Now 11 months into serving sourdough, Aspen Tap features about five classic pies plus a few seasonal selections, as well as vegan and dessert pizzas; three salads (one with house-made Caesar dressing, “one of my favorite recipes,” Regan quips); and signature snacks including roasted red pepper bruschetta and spiced nuts. A Pennsylvania native who worked in Italian restaurants during his formative years, Regan brings that East Coast influence here. For instance, he layers vodka sauce on his bestselling pepperoni pizza.

Meanwhile, Aspen Brewing Company head brewer Scott Kimball, who has run production at the Aspen Business Center facility for about a year, anticipates more seasonal launches poured exclusively at Aspen Tap. In a tourist mecca, Kimball enjoys hearing how customers relate ABC beer to that of other brewers across the country.

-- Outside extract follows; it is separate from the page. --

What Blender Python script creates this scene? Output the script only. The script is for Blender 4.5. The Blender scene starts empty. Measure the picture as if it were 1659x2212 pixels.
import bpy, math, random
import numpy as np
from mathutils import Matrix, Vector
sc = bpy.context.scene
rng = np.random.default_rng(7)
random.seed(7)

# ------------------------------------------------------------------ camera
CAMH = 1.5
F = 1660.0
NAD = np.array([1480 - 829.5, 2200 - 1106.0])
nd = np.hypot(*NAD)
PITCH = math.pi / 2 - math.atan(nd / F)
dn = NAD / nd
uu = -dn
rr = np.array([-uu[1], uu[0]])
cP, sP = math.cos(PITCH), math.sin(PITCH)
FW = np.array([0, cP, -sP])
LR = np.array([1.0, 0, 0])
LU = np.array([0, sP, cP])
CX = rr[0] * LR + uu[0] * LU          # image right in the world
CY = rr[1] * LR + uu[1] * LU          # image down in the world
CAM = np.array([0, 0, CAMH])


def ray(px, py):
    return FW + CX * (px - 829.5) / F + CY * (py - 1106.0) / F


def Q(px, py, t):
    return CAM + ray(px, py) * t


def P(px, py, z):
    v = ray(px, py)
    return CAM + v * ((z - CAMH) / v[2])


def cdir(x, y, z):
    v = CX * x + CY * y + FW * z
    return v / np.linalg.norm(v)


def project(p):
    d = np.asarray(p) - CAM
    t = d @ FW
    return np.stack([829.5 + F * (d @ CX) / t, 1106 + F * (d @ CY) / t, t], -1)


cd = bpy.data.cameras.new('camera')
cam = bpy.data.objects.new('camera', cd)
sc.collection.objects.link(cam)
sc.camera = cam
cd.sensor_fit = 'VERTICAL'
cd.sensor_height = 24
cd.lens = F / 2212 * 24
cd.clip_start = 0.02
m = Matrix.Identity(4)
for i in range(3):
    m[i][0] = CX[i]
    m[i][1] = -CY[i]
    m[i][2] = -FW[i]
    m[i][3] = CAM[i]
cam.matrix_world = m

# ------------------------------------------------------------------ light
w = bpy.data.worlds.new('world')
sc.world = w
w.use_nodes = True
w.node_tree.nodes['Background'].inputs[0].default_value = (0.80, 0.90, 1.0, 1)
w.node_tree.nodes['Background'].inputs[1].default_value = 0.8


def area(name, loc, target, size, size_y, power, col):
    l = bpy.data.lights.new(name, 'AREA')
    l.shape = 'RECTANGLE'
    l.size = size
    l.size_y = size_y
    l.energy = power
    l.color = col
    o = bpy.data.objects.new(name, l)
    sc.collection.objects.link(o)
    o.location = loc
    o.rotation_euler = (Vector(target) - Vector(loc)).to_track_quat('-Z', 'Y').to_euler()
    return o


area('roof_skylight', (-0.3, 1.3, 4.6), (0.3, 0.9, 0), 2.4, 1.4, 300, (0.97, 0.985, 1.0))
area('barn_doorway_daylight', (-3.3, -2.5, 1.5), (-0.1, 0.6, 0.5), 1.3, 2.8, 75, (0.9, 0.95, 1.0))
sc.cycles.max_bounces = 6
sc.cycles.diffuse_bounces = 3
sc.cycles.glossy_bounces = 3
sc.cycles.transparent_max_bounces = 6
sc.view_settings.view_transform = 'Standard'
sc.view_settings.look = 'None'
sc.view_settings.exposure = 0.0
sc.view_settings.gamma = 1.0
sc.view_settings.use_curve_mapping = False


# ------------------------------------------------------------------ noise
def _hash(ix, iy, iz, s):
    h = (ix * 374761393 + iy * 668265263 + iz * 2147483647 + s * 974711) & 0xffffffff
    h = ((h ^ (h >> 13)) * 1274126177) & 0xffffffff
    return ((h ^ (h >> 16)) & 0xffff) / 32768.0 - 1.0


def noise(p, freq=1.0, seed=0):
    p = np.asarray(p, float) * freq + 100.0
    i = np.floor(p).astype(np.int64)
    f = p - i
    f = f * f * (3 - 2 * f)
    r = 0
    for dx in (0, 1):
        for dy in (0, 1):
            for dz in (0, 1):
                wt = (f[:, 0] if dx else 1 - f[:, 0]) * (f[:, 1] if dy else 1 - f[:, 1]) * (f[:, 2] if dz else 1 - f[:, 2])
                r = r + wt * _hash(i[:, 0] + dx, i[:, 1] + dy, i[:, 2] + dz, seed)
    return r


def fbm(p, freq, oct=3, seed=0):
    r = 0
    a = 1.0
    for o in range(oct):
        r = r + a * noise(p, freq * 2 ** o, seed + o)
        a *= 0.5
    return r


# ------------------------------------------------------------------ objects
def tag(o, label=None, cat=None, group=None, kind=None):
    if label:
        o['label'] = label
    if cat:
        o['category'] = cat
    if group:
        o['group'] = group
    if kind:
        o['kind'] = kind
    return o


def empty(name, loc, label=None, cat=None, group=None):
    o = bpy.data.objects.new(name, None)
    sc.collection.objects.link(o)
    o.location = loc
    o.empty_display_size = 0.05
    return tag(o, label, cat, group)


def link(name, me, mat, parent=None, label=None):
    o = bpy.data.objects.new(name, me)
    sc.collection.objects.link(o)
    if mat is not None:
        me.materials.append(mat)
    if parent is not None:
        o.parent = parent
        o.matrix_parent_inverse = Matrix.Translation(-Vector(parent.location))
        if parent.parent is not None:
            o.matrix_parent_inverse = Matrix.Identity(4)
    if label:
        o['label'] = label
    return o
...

“We’ve been doing a lot of fun, hoppy stuff and it’s been selling pretty quick,” says Kimball, who was the founding brewmaster of Triple C Brewing Company in Charlotte, North Carolina, for seven years before moving to Eddyline Brewery in Buena Vista, Colorado. Currently he’s working on combining ABC’s bestselling Ajax Pilsner and hazy Excess in Moderation brew to create a 5.3% lager flavored with “hearty malt, a citrusy aroma, very low bitterness…I think we’re gonna call it ‘Locals’ Lager,’” he adds. “It’s one that, as a brewer, I’m excited to drink.”

Until then, try these primary pairings at Aspen Tap:

Pepperoni + Independence Pass Ale IPA

Layered with spicy vodka sauce and fresh mozzarella, chef Regan’s pepperoni pie represents about 1 in every 4 pizzas sold. Alongside ABC’s flagship brew—a staple since the company launched in 2008—it’s the ultimate introduction. “Classic is the exact word for it, it’s a more traditional IPA,” Kimball says of the beer. “Full body and caramel sweetness pairs well with the pepperoni, though it’s 7 percent (ABV), which can catch up on ya.”

The Aspenite + Excess in Moderation

Even the names together sound like perfection in paradise. “My go-to is definitely our Excess in Moderation hazy IPA—I’m sipping on one right now,” says Kimball, who pairs this “new age” juicy brew with Regan’s signature pie topped with Hatch green chile, house-seasoned sausage and freshly made ricotta, and a drizzle of chile-infused olive oil on a red-sauce base. “Hoppy beer can actually make food (seem) even spicier.”

Sopriza + Moon Eyes Juicy IPA

Chef Regan’s fall favorite combines roasted mushrooms, pork soppressata, rosemary, and arugula on a base of garlic cream in “a foresty-flavored kind of pizza.”

According to Kimball, 8% ABV double IPA Moon Eyes “is the heaviest-hopped beer that I’ve made in my year here in Aspen.” It’s got a lip-smacking mouthfeel and haze from the residual oils in the Mosaic, Simcoe, and El Dorado hops, plus a mildly sweet finish. “I get a lot of pineapple,” Kimball notes, “but there’s no actual fruit in there.”

Salad + Ajax Pilsner

“If you’re not looking for a big, hearty pizza and a double IPA, this is at the opposite end of the spectrum,” Kimball explains. Try Aspen Tap’s creamy house Caesar salad or seasonal “Brewduh Bowl,” now with quinoa, yams, black beans, pumpkin hummus, arugula, apple, and maple dressing with “super light, refreshing, and crisp” 5.6 percent ABV pilsner.